When I first started camping on mountains alone, it never occurred to me to be afraid. And when I dutifully considered that perhaps there was good reason for me to feel fear, I still didn't.
Of course, there were times now and then when I heard a noise in the night, and regretted a moment of carelessness in not hanging my food properly. Or when I found myself alone on a mountainside where a mountain lion had been spotted the day before. Or when a rutting bull moose (which I thought was a bear) spent an hour and a half grunting near my campsite in the dark. But it never occurred to me to turn back. Or if it did, it was just my mind running around in circles; the rest of me, the core, the anchor, had already decided.
But the rest of my life has not worked that way. Somewhere, somehow, someone told me I should be afraid. My mind, being diligent, believed them, and passed that experience on to the rest of me.
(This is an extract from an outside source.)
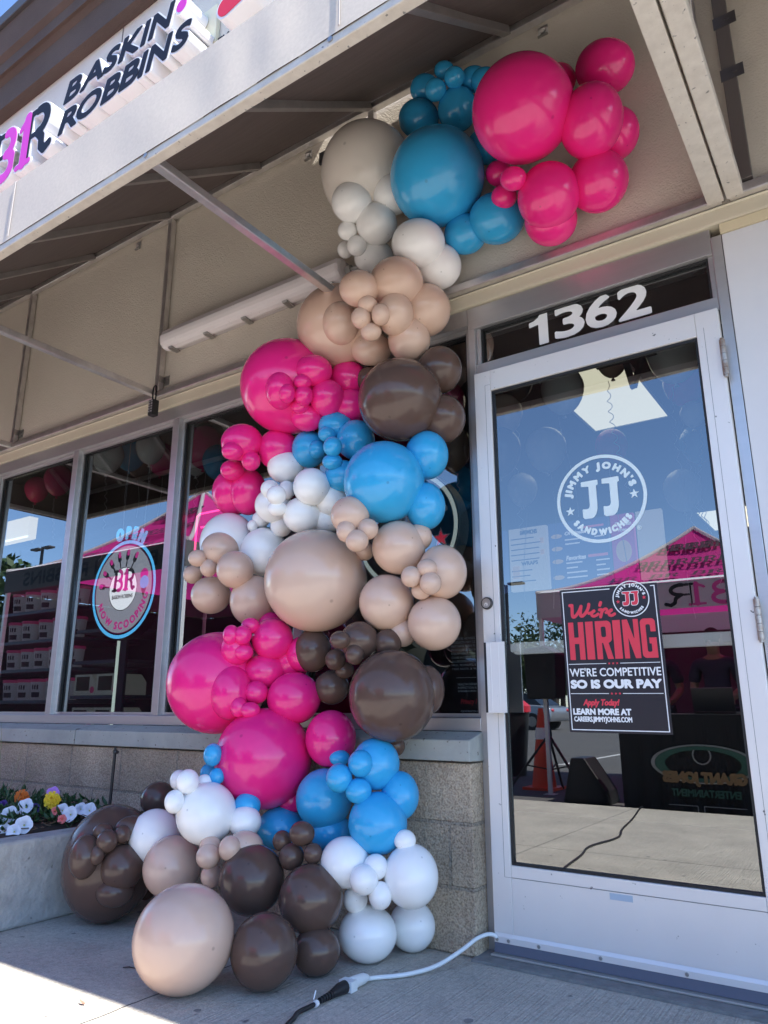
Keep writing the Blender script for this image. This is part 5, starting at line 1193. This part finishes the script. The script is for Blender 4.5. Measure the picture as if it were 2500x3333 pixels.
# ------------------------------------------------------------------ the street behind the camera (seen mirrored in the glass, and it tints the light)
pinkf = mat('pink_canopy', (.72, .025, .30), .75); whitef = mat('white_canopy', (.72, .70, .71), .75)
def cloth_glow(M_, c, f):
    n = M_.node_tree.nodes; L = M_.node_tree.links; b = n['Principled BSDF']; out = n['Material Output']
    t = n.new('ShaderNodeBsdfTranslucent'); t.inputs[0].default_value = (*c, 1); mx = n.new('ShaderNodeMixShader'); mx.inputs[0].default_value = f
    L.new(b.outputs[0], mx.inputs[1]); L.new(t.outputs[0], mx.inputs[2]); L.new(mx.outputs[0], out.inputs[0])
cloth_glow(pinkf, (.85, .05, .36), .4); cloth_glow(whitef, (.8, .78, .78), .5)
legm = mat('white_tent_leg', (.7, .7, .7), .4, metal=.2)
pink_in = mat('pink_canopy_print', (.05, .01, .03), .8)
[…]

When I look at this fallen tree, I see how things change depending on how we look at them. This perspective makes the log seem interminable, reaching ahead into the future. Another angle could make its girth seem insurmountably thick. A closeup would make the spurs appear deadly, like the shadowed teeth on the rock. Or these same views can also reveal the detailed beauty of texture, weathering, grain, imperfection--the genuine story of the tree.
Going into the wilderness, for some reason, was the only way I could ever reach a part of me that was bigger than my frightened mind. But it's wilderness, also, which is teaching me that everything we encounter is part of a story--part of our own story. Within that story, we are its perfect witness, its only teller. We have only to allow the story to unravel, beginning to end, root to tip, and to let it be ours.